Friday, April 18, 2014

Book Review: Steal the North by Heather Brittain Bergstrom

The blurb as seen on Goodreads:
Release Date: April 10, 2014
Publisher: Viking Adult
336 Pages

A novel of love in all its forms: for the land, for family, and the once-in-a-lifetime kind that catches two people when they least expect it

Emmy is a shy, sheltered sixteen-year-old when her mom, Kate, sends her to eastern Washington to an aunt and uncle she never knew she had. Fifteen years earlier, Kate had
abandoned her sister, Beth, when she fled her painful past and their fundamentalist church. And now, Beth believes Emmy’s participation in a faith healing is her last hope for having a child.

Emmy goes reluctantly, but before long she knows she has come home. She feels tied to the rugged landscape of coulees and scablands. And she meets Reuben, the Native American boy next door.

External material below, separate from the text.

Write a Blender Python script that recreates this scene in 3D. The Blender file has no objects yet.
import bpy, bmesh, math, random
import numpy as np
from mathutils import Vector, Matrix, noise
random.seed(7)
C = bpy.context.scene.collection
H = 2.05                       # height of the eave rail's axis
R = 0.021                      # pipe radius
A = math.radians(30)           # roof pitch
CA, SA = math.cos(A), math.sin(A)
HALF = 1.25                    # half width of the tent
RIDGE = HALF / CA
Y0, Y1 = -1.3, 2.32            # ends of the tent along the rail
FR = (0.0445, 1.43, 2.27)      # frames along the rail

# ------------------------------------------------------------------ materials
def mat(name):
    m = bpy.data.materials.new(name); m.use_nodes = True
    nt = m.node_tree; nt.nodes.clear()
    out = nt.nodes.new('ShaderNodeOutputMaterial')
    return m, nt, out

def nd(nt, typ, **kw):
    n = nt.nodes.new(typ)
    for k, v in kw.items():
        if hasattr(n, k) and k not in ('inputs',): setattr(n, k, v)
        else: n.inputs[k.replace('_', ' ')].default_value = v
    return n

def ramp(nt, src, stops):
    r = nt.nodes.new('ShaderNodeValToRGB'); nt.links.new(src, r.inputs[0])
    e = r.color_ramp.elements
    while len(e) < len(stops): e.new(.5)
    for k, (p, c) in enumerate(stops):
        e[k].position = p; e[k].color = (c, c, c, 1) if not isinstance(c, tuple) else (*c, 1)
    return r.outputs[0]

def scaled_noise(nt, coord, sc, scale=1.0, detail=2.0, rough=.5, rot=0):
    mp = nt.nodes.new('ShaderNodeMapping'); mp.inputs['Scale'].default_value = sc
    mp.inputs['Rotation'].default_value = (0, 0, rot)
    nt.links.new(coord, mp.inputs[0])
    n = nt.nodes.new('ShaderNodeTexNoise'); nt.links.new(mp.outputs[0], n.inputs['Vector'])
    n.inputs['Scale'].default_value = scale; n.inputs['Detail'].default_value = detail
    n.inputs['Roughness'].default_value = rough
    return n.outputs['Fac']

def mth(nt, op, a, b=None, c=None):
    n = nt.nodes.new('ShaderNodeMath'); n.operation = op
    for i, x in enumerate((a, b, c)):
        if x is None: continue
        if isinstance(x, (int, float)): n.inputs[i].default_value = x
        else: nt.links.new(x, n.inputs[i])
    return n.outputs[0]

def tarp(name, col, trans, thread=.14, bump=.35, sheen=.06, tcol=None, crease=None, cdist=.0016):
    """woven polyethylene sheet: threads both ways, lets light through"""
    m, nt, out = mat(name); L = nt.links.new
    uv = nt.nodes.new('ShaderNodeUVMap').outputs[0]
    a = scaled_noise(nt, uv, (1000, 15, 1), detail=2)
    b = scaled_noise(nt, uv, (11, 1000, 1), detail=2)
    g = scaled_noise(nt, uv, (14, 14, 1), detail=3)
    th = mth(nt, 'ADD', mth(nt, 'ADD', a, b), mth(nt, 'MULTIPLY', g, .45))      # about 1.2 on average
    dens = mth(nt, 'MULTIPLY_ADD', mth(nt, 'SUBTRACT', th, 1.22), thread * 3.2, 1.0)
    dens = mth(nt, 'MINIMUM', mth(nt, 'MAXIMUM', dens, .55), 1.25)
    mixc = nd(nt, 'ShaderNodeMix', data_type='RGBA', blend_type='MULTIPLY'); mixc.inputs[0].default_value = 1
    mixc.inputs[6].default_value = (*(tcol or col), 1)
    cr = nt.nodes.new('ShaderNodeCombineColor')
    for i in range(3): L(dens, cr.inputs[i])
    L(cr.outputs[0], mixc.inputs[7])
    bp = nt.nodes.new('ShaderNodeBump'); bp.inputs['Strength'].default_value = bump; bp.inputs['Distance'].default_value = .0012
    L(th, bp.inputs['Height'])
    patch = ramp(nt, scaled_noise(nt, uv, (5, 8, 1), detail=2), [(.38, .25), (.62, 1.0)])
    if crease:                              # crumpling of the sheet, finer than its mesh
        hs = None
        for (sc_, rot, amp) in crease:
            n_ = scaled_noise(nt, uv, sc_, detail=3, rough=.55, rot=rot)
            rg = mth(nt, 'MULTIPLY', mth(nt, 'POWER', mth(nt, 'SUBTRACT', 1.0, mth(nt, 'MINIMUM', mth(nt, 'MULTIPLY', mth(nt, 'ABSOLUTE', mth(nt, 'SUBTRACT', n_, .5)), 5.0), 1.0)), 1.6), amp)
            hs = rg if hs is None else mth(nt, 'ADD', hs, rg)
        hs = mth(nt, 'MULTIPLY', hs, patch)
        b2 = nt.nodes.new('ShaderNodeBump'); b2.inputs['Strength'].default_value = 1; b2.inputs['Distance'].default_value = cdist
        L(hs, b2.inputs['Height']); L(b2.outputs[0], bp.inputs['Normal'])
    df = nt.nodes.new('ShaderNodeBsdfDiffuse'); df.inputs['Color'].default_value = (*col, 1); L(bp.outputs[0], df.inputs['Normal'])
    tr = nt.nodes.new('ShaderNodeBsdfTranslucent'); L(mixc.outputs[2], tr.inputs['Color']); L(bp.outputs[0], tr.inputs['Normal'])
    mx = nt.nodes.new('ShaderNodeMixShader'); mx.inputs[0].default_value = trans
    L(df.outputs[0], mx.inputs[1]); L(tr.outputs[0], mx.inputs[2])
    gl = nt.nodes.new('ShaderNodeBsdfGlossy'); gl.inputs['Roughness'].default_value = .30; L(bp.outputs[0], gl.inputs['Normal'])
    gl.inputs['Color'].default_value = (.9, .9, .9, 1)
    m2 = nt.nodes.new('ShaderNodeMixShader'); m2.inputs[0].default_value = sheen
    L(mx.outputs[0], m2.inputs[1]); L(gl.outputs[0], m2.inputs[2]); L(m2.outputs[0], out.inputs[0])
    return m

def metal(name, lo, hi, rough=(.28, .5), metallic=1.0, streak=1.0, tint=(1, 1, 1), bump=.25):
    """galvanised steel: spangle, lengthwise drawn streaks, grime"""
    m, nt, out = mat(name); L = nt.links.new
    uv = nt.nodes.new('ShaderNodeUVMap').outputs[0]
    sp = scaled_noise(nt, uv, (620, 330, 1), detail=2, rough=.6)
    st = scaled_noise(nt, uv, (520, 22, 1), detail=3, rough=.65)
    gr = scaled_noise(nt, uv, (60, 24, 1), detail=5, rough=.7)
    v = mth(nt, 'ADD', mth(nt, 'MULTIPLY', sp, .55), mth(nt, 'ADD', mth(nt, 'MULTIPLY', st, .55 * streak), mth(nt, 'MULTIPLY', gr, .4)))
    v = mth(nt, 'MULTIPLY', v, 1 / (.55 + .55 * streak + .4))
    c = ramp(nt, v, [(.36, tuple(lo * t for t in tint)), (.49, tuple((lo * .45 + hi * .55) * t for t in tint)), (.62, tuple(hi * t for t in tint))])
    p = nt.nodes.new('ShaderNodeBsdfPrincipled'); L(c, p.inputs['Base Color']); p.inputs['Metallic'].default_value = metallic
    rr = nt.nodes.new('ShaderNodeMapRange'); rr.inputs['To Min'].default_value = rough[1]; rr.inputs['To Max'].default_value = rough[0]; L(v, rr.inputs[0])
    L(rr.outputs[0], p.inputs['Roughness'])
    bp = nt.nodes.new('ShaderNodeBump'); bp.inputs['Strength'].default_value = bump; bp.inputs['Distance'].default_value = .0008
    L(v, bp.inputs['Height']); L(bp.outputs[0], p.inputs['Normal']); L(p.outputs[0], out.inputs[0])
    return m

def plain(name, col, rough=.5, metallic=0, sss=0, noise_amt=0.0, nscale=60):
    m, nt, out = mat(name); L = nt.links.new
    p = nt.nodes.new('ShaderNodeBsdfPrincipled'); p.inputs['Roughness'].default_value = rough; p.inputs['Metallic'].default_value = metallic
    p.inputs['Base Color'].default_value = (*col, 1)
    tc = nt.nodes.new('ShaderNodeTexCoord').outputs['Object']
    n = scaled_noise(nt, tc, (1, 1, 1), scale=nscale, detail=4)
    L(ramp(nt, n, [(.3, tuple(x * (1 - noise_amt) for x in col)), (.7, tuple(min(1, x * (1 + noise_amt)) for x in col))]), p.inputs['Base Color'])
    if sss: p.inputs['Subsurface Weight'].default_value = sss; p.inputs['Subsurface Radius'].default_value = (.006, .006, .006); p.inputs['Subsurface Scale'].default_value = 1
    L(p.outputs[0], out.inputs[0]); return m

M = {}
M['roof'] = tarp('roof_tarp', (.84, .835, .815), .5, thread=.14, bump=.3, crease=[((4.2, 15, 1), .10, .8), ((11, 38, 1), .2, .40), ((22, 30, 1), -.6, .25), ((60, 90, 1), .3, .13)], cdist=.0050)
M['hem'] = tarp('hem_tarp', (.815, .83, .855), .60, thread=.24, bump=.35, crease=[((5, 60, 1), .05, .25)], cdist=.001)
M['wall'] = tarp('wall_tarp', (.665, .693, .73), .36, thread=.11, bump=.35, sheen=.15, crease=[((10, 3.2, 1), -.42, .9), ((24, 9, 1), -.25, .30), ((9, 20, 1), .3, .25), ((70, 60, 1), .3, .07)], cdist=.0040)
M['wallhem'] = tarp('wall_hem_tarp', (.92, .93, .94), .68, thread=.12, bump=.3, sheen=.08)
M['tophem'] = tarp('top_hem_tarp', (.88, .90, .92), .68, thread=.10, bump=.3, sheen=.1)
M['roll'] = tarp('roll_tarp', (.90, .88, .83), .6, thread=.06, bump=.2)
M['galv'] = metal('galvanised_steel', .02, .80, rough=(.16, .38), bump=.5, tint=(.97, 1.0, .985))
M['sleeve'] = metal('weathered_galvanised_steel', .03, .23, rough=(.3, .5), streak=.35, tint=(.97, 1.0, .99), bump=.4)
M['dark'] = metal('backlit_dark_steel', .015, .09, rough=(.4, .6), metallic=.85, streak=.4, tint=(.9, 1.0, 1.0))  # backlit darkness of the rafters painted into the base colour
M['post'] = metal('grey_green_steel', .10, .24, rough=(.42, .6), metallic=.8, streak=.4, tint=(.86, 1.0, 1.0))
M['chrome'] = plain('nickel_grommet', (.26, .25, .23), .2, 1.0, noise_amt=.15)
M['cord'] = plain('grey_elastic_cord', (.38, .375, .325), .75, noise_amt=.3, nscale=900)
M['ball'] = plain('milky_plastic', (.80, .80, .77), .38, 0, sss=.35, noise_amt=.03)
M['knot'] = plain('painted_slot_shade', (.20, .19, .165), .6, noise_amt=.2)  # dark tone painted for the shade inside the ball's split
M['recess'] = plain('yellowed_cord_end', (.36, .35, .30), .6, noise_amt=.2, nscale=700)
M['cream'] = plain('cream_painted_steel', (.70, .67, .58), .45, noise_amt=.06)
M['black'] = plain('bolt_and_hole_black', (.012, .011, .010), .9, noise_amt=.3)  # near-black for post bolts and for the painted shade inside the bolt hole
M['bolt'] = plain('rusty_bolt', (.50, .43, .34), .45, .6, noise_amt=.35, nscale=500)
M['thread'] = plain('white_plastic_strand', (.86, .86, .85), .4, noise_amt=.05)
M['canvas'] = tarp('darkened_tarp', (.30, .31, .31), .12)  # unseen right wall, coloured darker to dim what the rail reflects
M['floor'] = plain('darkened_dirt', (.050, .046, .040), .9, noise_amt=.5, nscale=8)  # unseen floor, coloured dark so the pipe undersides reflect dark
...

In a part of the country where the age-old tensions of cowboys versus Indians still play out, theirs is the kind of magical, fraught love that can only survive with the passion and resilience of youth. Their story is mirrored by the generation before them, who fears that their mistakes are doomed to repeat themselves in Emmy and Reuben. With Louise Erdrich’s sense of place and a love story in the tradition of Water for Elephants, this is an atmospheric family drama in which the question of home is a spiritual one, in which getting over the past is the only hope for the future.

Steal the North is a heartbreaking novel about family, faith, and self-discovery. Told from multiple perspectives, this book is the story of Emmy, a young girl who hasn't dared to stray off of the path that her mother has set for her. When Emmy's mother sends Emmy off to spend the summer with the aunt and uncle that the young girl didn't know existed, Emmy must come to terms with her past and find the strength to build a future, all the while figuring out what it truly means to love.

Now I have to admit that I went a bit out of my comfort zone when reading this as I am not usually a fan of books that deal with faith and religion. That was a major theme in Steal the North. I think that Heather Brittain Bergstrom handle the subject very well. She did not shove the ideals of faith in the faces of her readers, but rather gave us something about which we should think. She also used this theme to flesh out and differentiate her characters as each one sees God and religion differently.

The plot moved steadily, and I found myself captivated enough to read through the last two-thirds of the book in one night. Though I must say that I did get frustrated a few times with how the author jumps ahead weeks, months and once years in some of the chapters. I understand why the book was written that way, and I think for much of the story, it was beneficial. That being said, I was curious about what the characters were feeling in some scenes and because of the skip ahead chapters I will never know.

There was nothing in Steal the North that stood out to me in a extremely negative fashion, though I did note my slight annoyance with the "fast forward" chapters. In fact, I enjoyed the story much more than I could've imagined. It resonated with me in a way that I was not expecting. By the end of the novel, I could hardly see the pages through my tears. Steal the North is a very emotional story that I know will stick with me for some time.

The characters were so wonderfully flawed, and though each had obvious faults, it was impossible to not care for them. They were broken, and put into situations that changed their lives completely. Their journeys make for the most heart-wrenching, and inspiring tale. I loved them all, in their own way. I didn't agree with every decision they made, but no one is perfect. You can mean well, and still do something wrong--that is just one of the lessons that I learned from Steal the North. I miss these characters already, and I hope that wherever Bergstrom's imagination took them, they are happy.

I'm sure that not everyone will love this story as much as I did, but I believe that each person who picks it up with find something within the novel with which they can connect. Steal the North is riveting and extremely thought-provoking. It's a harrowing emotional journey for every character, and for the audience as well. You will learn, and think, and feel as you read. I am so happy that I was the given the chance to read this novel, because it has become a favorite of mine.
I received a copy of this novel from the publisher for my honest opinion and review.

1 comment :

  1. Thank you, Emily, for reviewing my debut novel, STEAL THE NORTH, on your book blog. I am so excited for it to reach readers such as yourself. I appreciate your support and enthusiasm. Best wishes!